OK, see you tomorrow for the next not truth.


  1. this is one recipe I really need to try! Good for you for getting through it!

  2. I've been wanting to try that recipe myself. Looks like you did a great job with it!

    Heh, I've known some women like that myself...

  3. Can I ask which wine you used? I've tried variations of this recipe -- although never this classic one -- and I always seem to use the wrong wine. I'd love nothing more than to try the world's best gravy, but I wouldn't want it to end up tasting like the world's worst red wine ... maybe I need to up my wine budget. :)

  4. Note to self - remember to post about this award tomorrow.

    The beef bourguignon looks great! I was so inspired after seeing Julie and Julia to make it but I just haven't gotten to it yet.

  5. Hey Angel... I used a dry red Zinfindel. Not sure of the brand, but generally, best to cook with a wine you would be willing to drink. I spend about $8 to $10 per bottle when I buy. Hope this helps

  6. I got this cookbook for Christmas and have been wanting to make this very badly. I was under the impression that it's a three day process, so have been waiting to find the time. Can't wait to try it.

  7. This is such a classic. Love it! You can always tell a good braise when the plates are licked clean.

  8. yes! i've been dying to hear about how this works out! i can't wait to try it!

  9. Yummy! I just finally watched the movie last night. I just might have to give this a go too! :-)

  10. It looks like you have been busy, I am going to make that one day! Dang i was hoping your wife was a Wiccan how cool woudl that be!

  11. I'm not a "real cook" so can't help you with the figuring out how to make more of this gravy nectar, grins.

    I drool and dream every time I see this recipe. It sounds amazing.

  12. A fireproof casserole? I love dishes that start with danger. Good job of communicating how delicious that gravy tastes. I'm still laughing at "her heart being so cold that it must affect the temperature of the organs near it." :D

  13. Great post Dave. I love this classic dish. To get some extra gravy you could just add 1 cup more of wine and beef broth. I love this dish best on the second day so sometimes I make it a day in advance, refrigerate and take the fat off the top the next day and reheat in the oven. As to your first wife, I think you could write a good country western song.

  14. oooo yum!! I've been dying to try this for like forever! Looks like I really have to now!

  15. Looks great! I would probably add more vegetables too. I need to make this.

    And, as long as you name the source of the recipe, you're fine.
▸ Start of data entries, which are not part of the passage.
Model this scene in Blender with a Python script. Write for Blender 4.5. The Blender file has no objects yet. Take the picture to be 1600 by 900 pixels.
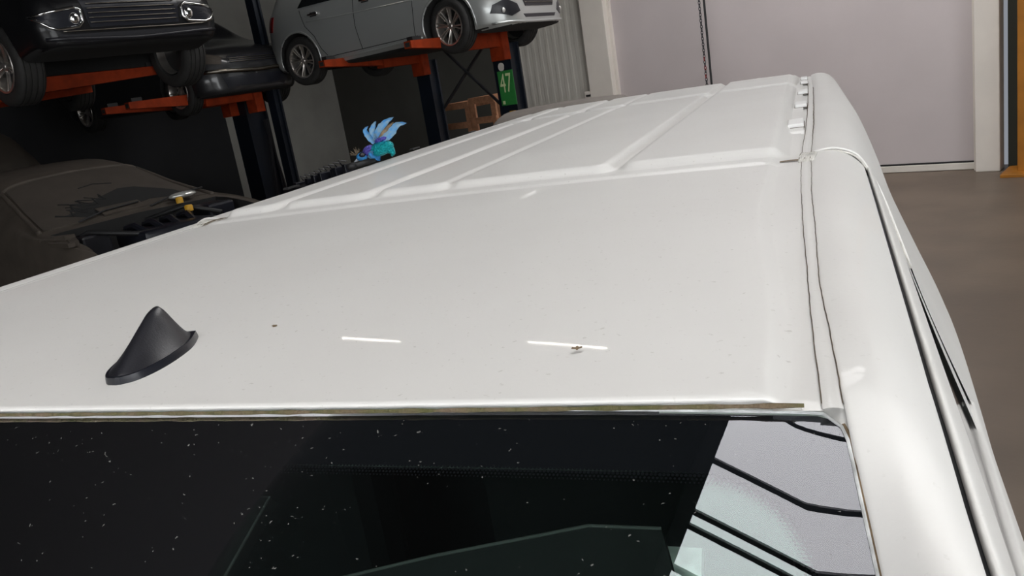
import bpy, bmesh, math, random
import numpy as np
from mathutils import Vector, Matrix
from mathutils.bvhtree import BVHTree
random.seed(7); rng = np.random.default_rng(7)
S = bpy.context.scene
COL = S.collection

# ------------------------------------------------------------------ camera
# hall frame: X right along the back wall, Y towards the back wall, Z up; camera above the van's windscreen
CZ = 2.15; F_PX = 1268.0
CAM = np.array([[0.758, -0.046, -0.650], [0.633, 0.291, 0.717], [-0.156, 0.956, -0.250]])
def _orth(m):
    f = m[:, 2] / np.linalg.norm(m[:, 2]); u = m[:, 1] - f * (f @ m[:, 1]); u /= np.linalg.norm(u)
    r = np.cross(f, u); return np.stack([r, u, f], 1)
CAM = _orth(CAM)
cd = bpy.data.cameras.new('camera'); cam = bpy.data.objects.new('camera', cd); COL.objects.link(cam)
cd.sensor_width = 36; cd.lens = F_PX / 1600 * 36; cd.clip_start = 0.02; cd.clip_end = 200
M = Matrix.Identity(4)
for i in range(3):
    M[i][0] = CAM[i, 0]; M[i][1] = CAM[i, 1]; M[i][2] = -CAM[i, 2]
M[2][3] = CZ
cam.matrix_world = M
S.camera = cam

# ------------------------------------------------------------------ world, exposure
w = bpy.data.worlds.new('world'); S.world = w; w.use_nodes = True
w.node_tree.nodes['Background'].inputs[0].default_value = (0.75, 0.8, 0.9, 1)
w.node_tree.nodes['Background'].inputs[1].default_value = 0.3
S.view_settings.view_transform = 'Standard'; S.view_settings.look = 'None'
S.view_settings.exposure = 0.14; S.view_settings.gamma = 1.0
SKYLIGHT = 8.0       # daylight coming through the roof light, and the added one by the door
WINDOW = 4.3        # daylight through the glazed gates behind and beside the camera
TUBE = 42.0          # fluorescent tubes

# ------------------------------------------------------------------ materials
MATS = {}
def mat(name, col, rough=0.5, metal=0.0, coat=0.0, spec=0.5, noise=0.0, nscale=8.0, bump=0.0, bscale=40.0, emit=0.0, col2=None, coatr=0.04):
    m = bpy.data.materials.new(name); m.use_nodes = True; MATS[name] = m
    nt = m.node_tree; b = nt.nodes['Principled BSDF']
    b.inputs['Base Color'].default_value = (*col, 1); b.inputs['Roughness'].default_value = rough
    b.inputs['Metallic'].default_value = metal; b.inputs['Coat Weight'].default_value = coat
    b.inputs['Coat Roughness'].default_value = coatr; b.inputs['Specular IOR Level'].default_value = spec
    if emit:
        b.inputs['Emission Color'].default_value = (*col, 1); b.inputs['Emission Strength'].default_value = emit
    tc = None
    if noise or bump:
        tc = nt.nodes.new('ShaderNodeTexCoord')
    if noise:
        n = nt.nodes.new('ShaderNodeTexNoise'); n.inputs['Scale'].default_value = nscale; n.inputs['Detail'].default_value = 6
        r = nt.nodes.new('ShaderNodeValToRGB')
        c2 = col2 or tuple(c * (1 - noise) for c in col)
        r.color_ramp.elements[0].position = 0.35; r.color_ramp.elements[1].position = 0.65
        r.color_ramp.elements[0].color = (*c2, 1); r.color_ramp.elements[1].color = (*col, 1)
        nt.links.new(tc.outputs['Object'], n.inputs['Vector']); nt.links.new(n.outputs['Fac'], r.inputs['Fac'])
        nt.links.new(r.outputs['Color'], b.inputs['Base Color'])
    if bump:
        n = nt.nodes.new('ShaderNodeTexNoise'); n.inputs['Scale'].default_value = bscale; n.inputs['Detail'].default_value = 4
        bp = nt.nodes.new('ShaderNodeBump'); bp.inputs['Strength'].default_value = bump; bp.inputs['Distance'].default_value = 0.01
        nt.links.new(tc.outputs['Object'], n.inputs['Vector']); nt.links.new(n.outputs['Fac'], bp.inputs['Height'])
        nt.links.new(bp.outputs['Normal'], b.inputs['Normal'])
    return m

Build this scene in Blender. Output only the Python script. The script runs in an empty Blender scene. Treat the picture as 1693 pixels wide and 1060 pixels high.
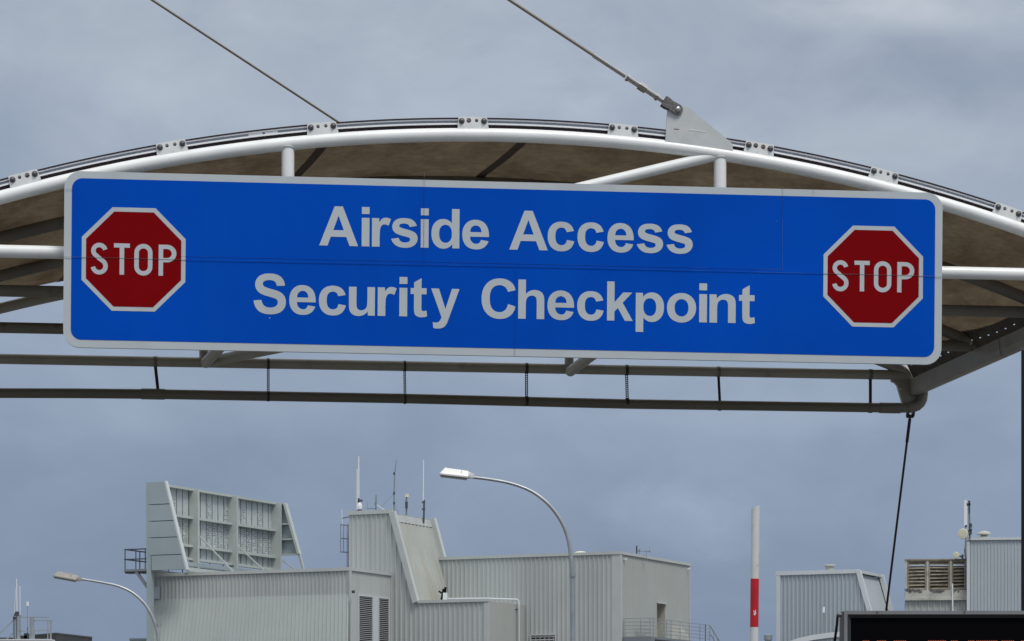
import bpy, math, random
from mathutils import Vector, Matrix
random.seed(7)
V = Vector
SC = bpy.context.scene
COL = SC.collection
F, CX, HY, CZ = 5000.0, 846.5, 1280.0, 1.6      # focal length in photo pixels, principal column, horizon row, eye height
CAM = V((0, 0, CZ))

# ------------------------------------------------------------------ camera
cd = bpy.data.cameras.new('camera'); cam = bpy.data.objects.new('camera', cd); COL.objects.link(cam)
cam.location = CAM; cam.rotation_euler = (math.radians(90), 0, 0)
cd.sensor_width = 36; cd.sensor_fit = 'HORIZONTAL'; cd.lens = 36*F/1693
cd.shift_y = (HY-530)/1693; cd.clip_end = 6000; cd.clip_start = .1
SC.camera = cam
SC.view_settings.view_transform = 'Standard'; SC.view_settings.look = 'None'
SC.view_settings.gamma = 1; SC.view_settings.exposure = 0

# ------------------------------------------------------------------ materials
def nt(m):
    m.use_nodes = True
    return m.node_tree.nodes, m.node_tree.links
def mat(name, col, rough=.5, metal=0, var=0, scale=3, stretch=(1, 1, 1), bump=0, bscale=40, spec=.5, stain=None, stain_scale=1.5, stain_stretch=(1, 1, 1), stain_lo=.55, stain_hi=.75, stain_amt=.7):
    m = bpy.data.materials.new(name); N, L = nt(m); b = N['Principled BSDF']
    b.inputs['Roughness'].default_value = rough; b.inputs['Metallic'].default_value = metal
    b.inputs['Specular IOR Level'].default_value = spec
    b.inputs['Base Color'].default_value = (*col, 1)
    tc = N.new('ShaderNodeTexCoord'); out = None
    def noise(sc, st, det=5):
        mp = N.new('ShaderNodeMapping'); mp.inputs['Scale'].default_value = st; L.new(tc.outputs['Object'], mp.inputs['Vector'])
        n = N.new('ShaderNodeTexNoise'); n.inputs['Scale'].default_value = sc; n.inputs['Detail'].default_value = det
        L.new(mp.outputs['Vector'], n.inputs['Vector']); return n.outputs['Fac']
    if var:
        f = noise(scale, stretch)
        mr = N.new('ShaderNodeMapRange'); mr.inputs['From Min'].default_value = .3; mr.inputs['From Max'].default_value = .7
        mr.inputs['To Min'].default_value = 1-var; mr.inputs['To Max'].default_value = 1+var; L.new(f, mr.inputs['Value'])
        mx = N.new('ShaderNodeMix'); mx.data_type = 'RGBA'; mx.blend_type = 'MULTIPLY'; mx.inputs['Factor'].default_value = 1
        mx.inputs[6].default_value = (*col, 1); L.new(mr.outputs['Result'], mx.inputs[7]); out = mx.outputs[2]
    if stain:
        f = noise(stain_scale, stain_stretch, 8)
        mr = N.new('ShaderNodeMapRange'); mr.inputs['From Min'].default_value = stain_lo; mr.inputs['From Max'].default_value = stain_hi
        mr.inputs['To Max'].default_value = stain_amt; L.new(f, mr.inputs['Value'])
        mx = N.new('ShaderNodeMix'); mx.data_type = 'RGBA'; L.new(mr.outputs['Result'], mx.inputs['Factor'])
        mx.inputs[6].default_value = (*col, 1); mx.inputs[7].default_value = (*stain, 1)
        if out: L.new(out, mx.inputs[6])
        out = mx.outputs[2]
    if out: L.new(out, b.inputs['Base Color'])
    if bump:
        bp = N.new('ShaderNodeBump'); bp.inputs['Strength'].default_value = bump; bp.inputs['Distance'].default_value = .01
        L.new(noise(bscale, (1, 1, 1), 3), bp.inputs['Height']); L.new(bp.outputs['Normal'], b.inputs['Normal'])
    return m
M = dict(
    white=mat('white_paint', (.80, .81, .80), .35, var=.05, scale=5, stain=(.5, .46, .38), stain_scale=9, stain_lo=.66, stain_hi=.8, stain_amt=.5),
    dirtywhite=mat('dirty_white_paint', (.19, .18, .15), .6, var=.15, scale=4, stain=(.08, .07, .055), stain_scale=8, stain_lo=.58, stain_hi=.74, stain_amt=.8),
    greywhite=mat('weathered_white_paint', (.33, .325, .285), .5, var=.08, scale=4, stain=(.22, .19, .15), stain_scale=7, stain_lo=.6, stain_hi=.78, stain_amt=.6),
    platew=mat('mounting_plate_paint', (.72, .74, .735), .5, var=.06, scale=14, stain=(.45, .38, .29), stain_scale=22, stain_lo=.64, stain_hi=.74),
    plate=mat('plate_paint', (.50, .525, .53), .5, var=.06, scale=14, stain=(.42, .36, .27), stain_scale=18, stain_lo=.66, stain_hi=.75),
    alu=mat('aluminium_rail', (.30, .33, .39), .5, .0, var=.04),
    lip=mat('white_rail_lip', (.86, .87, .90), .4),
    hem=mat('brown_fabric_hem', (.04, .03, .036), .9, spec=.1),
    bolt=mat('dark_galvanised_bolt', (.11, .11, .115), .45, .5),
    steel=mat('stainless_steel', (.50, .485, .47), .22, 1),
    cable=mat('wire_rope', (.26, .235, .20), .5, .3, var=.08, scale=60),
    darkcable=mat('dark_rod', (.035, .028, .028), .5, .3),
    fork=mat('grey_cast_fork', (.16, .155, .15), .6, .5, var=.3, scale=60, bump=.5, bscale=120),
    pipe=mat('grey_pvc', (.165, .155, .13), .55, var=.08, scale=3, stretch=(1, 1, 1), stain=(.12, .11, .09), stain_scale=6, stain_lo=.6, stain_hi=.75, stain_amt=.5),
    gutter=mat('gutter_zinc', (.25, .24, .21), .5, var=.1, scale=4, stain=(.16, .15, .11), stain_scale=3, stain_lo=.55, stain_hi=.75, stain_amt=.6),
    strap=mat('perforated_strap', (.05, .042, .04), .6, .3),
    strip=mat('dirty_eave_strip', (.075, .062, .048), .9, var=.35, scale=14),
    rust=mat('rust', (.22, .08, .03), .8, var=.3, scale=80),
    seam=mat('fabric_seam', (.075, .055, .035), .9, var=.2, scale=8),
    silver=mat('silver_reflective_sheet', (.455, .50, .53), .6, var=.03, scale=3, stain=(.38, .415, .43), stain_scale=2.2, stain_stretch=(2, 2, .25), stain_lo=.5, stain_hi=.8, stain_amt=.6),
    blue=mat('blue_sign_face', (.0004, .069, .465), .6, var=.09, scale=1.1, spec=.03, stain=(.002, .085, .465), stain_scale=1.6, stain_stretch=(2.2, 2.2, .22), stain_lo=.5, stain_hi=.8, stain_amt=.55),
    red=mat('red_sign_face', (.195, .002, .004), .6, var=.05, scale=3, spec=.03),
    seamline=mat('panel_joint', (.16, .175, .19), .6, var=.7, scale=4, stretch=(2, 2, 2)),
    seamblue=mat('blue_panel_joint', (.004, .045, .28), .6, var=.5, scale=5, stain=(.10, .16, .30), stain_scale=2.5, stain_lo=.58, stain_hi=.66, stain_amt=.9),
    cladlow=mat('cladding_light', (.375, .41, .395), .6, var=.05, scale=.3, stain=(.34, .345, .32), stain_scale=.9, stain_stretch=(2, 2, .1), stain_lo=.5, stain_hi=.8, stain_amt=.5),
    clad=mat('cladding', (.43, .455, .445), .55, var=.05, scale=.3, stain=(.31, .325, .305), stain_scale=.9, stain_stretch=(1.5, 1.5, .12), stain_lo=.5, stain_hi=.8, stain_amt=.6),
    cladwarm=mat('cladding_cream', (.365, .385, .37), .6, var=.05, scale=.3, stain=(.35, .345, .28), stain_scale=.9, stain_stretch=(2, 2, .1), stain_lo=.5, stain_hi=.8, stain_amt=.5),
    cladblue=mat('cladding_pale_blue', (.385, .43, .465), .5, var=.04, scale=.4, stain=(.36, .38, .39), stain_scale=1, stain_stretch=(1.5, 1.5, .1), stain_lo=.5, stain_hi=.8, stain_amt=.4),
    raked=mat('stained_roof_sheet', (.36, .38, .35), .6, var=.06, scale=.6, stain=(.31, .25, .165), stain_scale=.8, stain_stretch=(1.2, 1.2, .16), stain_lo=.5, stain_hi=.75, stain_amt=.55),
    trim=mat('cladding_trim', (.45, .475, .465), .5, var=.05, scale=1),
    trimwhite=mat('white_trim', (.54, .57, .59), .45, var=.04, scale=1),
    fin=mat('billboard_cladding', (.315, .375, .395), .5, var=.06, scale=.5, stain=(.30, .33, .30), stain_scale=.7, stain_stretch=(1, 1, .15), stain_lo=.5, stain_hi=.8, stain_amt=.5),
    screen=mat('billboard_back_sheet', (.43, .48, .49), .6, var=.10, scale=1.2, stain=(.25, .27, .25), stain_scale=4, stain_stretch=(1, 1, .4), stain_lo=.58, stain_hi=.72, stain_amt=.7),
    frame=mat('billboard_frame', (.43, .47, .45), .5, var=.06, scale=2),
    hole=mat('dark_perforation', (.10, .11, .11), .9),
    darksteel=mat('dark_blue_steel', (.065, .075, .09), .5, .3),
    greysteel=mat('grey_steel', (.22, .24, .26), .5, .4),
    galv=mat('galvanised_steel', (.36, .385, .40), .42, .6, var=.12, scale=3),
    louvredark=mat('louvre_void', (.02, .02, .022), .8),
    louvre=mat('louvre_slat', (.27, .28, .285), .5, var=.05),
    oldlouvre=mat('weathered_louvre_slat', (.27, .235, .175), .7, var=.25, scale=3, stain=(.10, .09, .07), stain_scale=4, stain_lo=.5, stain_hi=.7),
    oldwall=mat('dirty_concrete_band', (.42, .42, .37), .7, var=.1, scale=1.5, stain=(.16, .14, .11), stain_scale=1.6, stain_lo=.55, stain_hi=.75),
    head=mat('lamp_aluminium', (.60, .60, .585), .4, .2, var=.06, scale=8),
    headold=mat('lamp_grey_alu', (.28, .265, .245), .5, .2, var=.1, scale=8),
    lens=mat('lamp_lens', (.10, .10, .085), .25),
    boomwhite=mat('boom_white', (.58, .59, .60), .4, var=.06, scale=3, stain=(.25, .25, .24), stain_scale=5, stain_lo=.64, stain_hi=.75),
    boomred=mat('boom_red', (.46, .006, .012), .4, var=.12, scale=4),
    antwhite=mat('white_fibreglass', (.70, .72, .74), .4),
    antcream=mat('cream_dish', (.62, .60, .46), .5),
    black=mat('black_steel', (.004, .005, .008), .7, spec=.1),
    ledframe=mat('led_frame', (.20, .21, .22), .5, .2, var=.08, scale=6),
    ledbevel=mat('led_bevel', (.035, .038, .042), .5),
    ledside=mat('led_side', (.07, .07, .065), .6, var=.1),
    darkbox=mat('charcoal_cladding', (.035, .038, .042), .6, var=.1, scale=2),
    asphalt=mat('asphalt', (.09, .09, .088), .9, var=.2, scale=2, bump=.4),
    concrete=mat('concrete_apron', (.16, .155, .145), .85, var=.12, scale=.3),
    door=mat('door_paint', (.42, .41, .35), .5),
    yellowish=mat('unit_paint', (.62, .62, .55), .5),
)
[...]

Just don't try to pass it off as your own original--that's where the trouble comes in. =)

  16. If you want to take it to the next level - try making this recipe with short ribs - heaven!

  17. I have used Julia's recipe for Boeuf Bourguignon for years, but like you have always added additional carrots and onions. I always make it in my cast iron enameled dutch oven and I swear that it aids in the flavor!